start

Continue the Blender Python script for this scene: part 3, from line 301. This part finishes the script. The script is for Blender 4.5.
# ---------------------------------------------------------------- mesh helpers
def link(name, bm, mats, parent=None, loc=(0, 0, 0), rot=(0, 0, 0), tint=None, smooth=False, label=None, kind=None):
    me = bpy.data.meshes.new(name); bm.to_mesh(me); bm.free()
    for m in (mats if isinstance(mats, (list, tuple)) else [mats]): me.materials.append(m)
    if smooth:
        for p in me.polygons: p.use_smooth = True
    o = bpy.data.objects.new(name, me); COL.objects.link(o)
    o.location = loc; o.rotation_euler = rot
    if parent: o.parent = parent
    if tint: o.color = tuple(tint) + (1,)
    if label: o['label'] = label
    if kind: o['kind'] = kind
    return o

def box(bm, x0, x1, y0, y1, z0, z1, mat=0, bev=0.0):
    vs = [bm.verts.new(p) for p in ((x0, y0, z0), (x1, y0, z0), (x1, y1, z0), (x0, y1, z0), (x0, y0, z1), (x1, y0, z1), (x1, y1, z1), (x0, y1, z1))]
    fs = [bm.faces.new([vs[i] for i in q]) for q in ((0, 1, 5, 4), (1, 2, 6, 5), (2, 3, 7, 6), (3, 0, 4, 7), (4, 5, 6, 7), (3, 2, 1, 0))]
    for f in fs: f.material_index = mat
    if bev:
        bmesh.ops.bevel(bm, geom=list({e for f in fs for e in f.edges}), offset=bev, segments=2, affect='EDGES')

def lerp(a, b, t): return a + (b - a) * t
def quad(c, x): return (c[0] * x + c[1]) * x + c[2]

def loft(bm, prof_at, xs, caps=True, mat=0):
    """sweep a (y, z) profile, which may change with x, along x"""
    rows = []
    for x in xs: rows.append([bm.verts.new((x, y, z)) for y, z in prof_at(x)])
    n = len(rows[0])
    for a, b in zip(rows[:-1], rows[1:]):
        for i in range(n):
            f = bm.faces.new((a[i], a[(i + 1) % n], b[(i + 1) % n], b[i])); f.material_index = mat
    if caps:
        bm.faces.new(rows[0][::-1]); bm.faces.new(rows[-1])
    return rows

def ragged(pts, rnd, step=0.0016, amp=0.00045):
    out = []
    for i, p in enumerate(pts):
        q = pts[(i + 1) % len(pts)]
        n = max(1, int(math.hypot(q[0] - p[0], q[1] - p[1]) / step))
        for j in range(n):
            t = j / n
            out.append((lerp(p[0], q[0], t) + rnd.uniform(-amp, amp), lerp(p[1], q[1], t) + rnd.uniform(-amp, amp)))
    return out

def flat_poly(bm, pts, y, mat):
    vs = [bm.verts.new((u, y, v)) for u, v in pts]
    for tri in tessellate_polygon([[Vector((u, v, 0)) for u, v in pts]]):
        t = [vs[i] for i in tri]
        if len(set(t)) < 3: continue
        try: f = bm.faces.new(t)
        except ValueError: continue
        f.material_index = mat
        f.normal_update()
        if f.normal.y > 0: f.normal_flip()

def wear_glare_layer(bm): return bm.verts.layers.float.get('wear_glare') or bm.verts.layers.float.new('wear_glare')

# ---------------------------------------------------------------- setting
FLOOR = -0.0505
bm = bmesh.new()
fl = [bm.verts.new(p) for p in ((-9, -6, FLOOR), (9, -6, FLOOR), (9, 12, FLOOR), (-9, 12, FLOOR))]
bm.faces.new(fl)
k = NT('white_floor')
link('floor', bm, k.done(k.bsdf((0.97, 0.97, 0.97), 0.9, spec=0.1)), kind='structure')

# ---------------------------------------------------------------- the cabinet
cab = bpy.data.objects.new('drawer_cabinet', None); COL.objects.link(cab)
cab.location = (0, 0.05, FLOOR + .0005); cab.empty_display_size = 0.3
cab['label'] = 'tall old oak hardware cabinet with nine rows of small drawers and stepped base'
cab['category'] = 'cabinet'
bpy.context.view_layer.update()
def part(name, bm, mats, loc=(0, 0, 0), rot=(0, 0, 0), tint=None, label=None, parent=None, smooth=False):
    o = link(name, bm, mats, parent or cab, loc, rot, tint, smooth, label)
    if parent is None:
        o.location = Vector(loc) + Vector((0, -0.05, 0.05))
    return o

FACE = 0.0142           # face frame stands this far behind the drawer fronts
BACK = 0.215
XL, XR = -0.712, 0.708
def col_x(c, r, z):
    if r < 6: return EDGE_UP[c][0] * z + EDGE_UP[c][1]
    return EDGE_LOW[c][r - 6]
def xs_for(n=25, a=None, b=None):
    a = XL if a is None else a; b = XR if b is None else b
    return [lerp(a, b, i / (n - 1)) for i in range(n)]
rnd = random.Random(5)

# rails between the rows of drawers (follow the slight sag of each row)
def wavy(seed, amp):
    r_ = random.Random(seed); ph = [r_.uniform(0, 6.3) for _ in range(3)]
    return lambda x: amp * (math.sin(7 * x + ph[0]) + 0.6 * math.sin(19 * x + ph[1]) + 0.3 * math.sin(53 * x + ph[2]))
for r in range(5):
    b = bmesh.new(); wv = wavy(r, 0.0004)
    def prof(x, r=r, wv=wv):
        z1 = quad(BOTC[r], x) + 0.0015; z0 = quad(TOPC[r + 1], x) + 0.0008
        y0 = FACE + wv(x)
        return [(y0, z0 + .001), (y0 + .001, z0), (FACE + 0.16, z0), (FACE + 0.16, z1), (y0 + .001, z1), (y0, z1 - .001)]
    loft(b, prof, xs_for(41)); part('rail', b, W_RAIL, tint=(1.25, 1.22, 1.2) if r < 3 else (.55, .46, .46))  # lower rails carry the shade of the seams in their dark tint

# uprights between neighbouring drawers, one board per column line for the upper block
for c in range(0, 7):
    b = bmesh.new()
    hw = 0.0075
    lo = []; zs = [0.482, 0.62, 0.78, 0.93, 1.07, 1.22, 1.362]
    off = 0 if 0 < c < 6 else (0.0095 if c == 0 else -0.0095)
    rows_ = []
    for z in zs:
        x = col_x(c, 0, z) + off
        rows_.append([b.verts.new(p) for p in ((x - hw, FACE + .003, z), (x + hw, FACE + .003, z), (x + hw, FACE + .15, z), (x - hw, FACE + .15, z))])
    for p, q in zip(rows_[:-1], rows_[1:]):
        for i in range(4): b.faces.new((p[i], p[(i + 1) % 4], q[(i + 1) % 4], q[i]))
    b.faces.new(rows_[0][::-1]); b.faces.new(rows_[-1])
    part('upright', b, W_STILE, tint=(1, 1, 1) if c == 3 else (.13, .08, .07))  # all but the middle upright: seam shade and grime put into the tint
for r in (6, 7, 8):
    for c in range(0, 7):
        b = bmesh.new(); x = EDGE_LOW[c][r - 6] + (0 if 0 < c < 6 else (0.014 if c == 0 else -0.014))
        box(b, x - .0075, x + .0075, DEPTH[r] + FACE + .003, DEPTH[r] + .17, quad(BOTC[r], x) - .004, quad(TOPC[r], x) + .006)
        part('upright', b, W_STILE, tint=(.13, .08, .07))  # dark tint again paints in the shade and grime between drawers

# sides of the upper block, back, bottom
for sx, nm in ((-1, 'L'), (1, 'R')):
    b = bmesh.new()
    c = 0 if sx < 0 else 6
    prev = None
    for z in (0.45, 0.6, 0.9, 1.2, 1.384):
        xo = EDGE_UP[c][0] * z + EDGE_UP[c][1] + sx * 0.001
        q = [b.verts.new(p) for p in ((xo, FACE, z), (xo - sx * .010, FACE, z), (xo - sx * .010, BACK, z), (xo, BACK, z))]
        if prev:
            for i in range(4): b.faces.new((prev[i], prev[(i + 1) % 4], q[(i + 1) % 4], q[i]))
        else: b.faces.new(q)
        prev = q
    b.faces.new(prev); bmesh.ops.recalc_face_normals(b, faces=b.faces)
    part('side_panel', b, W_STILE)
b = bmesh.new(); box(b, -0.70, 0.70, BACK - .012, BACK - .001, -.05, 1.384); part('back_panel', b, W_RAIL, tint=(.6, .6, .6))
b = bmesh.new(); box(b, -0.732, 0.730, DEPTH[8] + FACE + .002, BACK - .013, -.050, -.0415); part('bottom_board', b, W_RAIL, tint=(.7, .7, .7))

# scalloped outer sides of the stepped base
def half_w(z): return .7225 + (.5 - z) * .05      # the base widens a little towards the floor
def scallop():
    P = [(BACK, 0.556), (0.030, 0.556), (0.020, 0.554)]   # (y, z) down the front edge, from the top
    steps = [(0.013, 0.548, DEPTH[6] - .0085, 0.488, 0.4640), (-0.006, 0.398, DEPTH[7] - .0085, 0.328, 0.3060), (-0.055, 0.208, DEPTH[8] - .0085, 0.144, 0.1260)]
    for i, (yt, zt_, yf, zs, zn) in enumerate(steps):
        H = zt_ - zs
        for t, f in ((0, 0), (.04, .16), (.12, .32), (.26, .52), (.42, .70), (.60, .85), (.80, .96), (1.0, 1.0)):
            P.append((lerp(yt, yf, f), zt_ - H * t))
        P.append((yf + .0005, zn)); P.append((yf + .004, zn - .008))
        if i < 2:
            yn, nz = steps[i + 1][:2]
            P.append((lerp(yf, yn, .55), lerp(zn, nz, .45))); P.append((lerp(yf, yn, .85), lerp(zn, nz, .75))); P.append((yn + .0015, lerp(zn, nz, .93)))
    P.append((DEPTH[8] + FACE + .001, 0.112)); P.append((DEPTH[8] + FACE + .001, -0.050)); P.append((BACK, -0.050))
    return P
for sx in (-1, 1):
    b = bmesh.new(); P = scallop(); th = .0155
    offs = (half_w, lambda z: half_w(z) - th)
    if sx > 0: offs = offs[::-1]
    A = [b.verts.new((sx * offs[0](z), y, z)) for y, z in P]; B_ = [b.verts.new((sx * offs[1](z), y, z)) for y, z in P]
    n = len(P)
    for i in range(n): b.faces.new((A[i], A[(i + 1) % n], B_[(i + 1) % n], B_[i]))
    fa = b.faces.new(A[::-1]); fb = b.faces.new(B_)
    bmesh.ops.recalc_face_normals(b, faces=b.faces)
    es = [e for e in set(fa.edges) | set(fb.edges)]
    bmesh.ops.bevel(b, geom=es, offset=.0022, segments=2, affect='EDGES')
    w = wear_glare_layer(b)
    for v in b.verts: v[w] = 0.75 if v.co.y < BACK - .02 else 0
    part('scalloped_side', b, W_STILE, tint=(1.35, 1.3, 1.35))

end

> STATED PROBLEM
Extract the lines from the line with "hw = 0.0075" to the line with "x = col_x(c, 0, z) + off", inclusive, reproducing them exactly and leaving out every other line.

> REPLY
    hw = 0.0075
    lo = []; zs = [0.482, 0.62, 0.78, 0.93, 1.07, 1.22, 1.362]
    off = 0 if 0 < c < 6 else (0.0095 if c == 0 else -0.0095)
    rows_ = []
    for z in zs:
        x = col_x(c, 0, z) + off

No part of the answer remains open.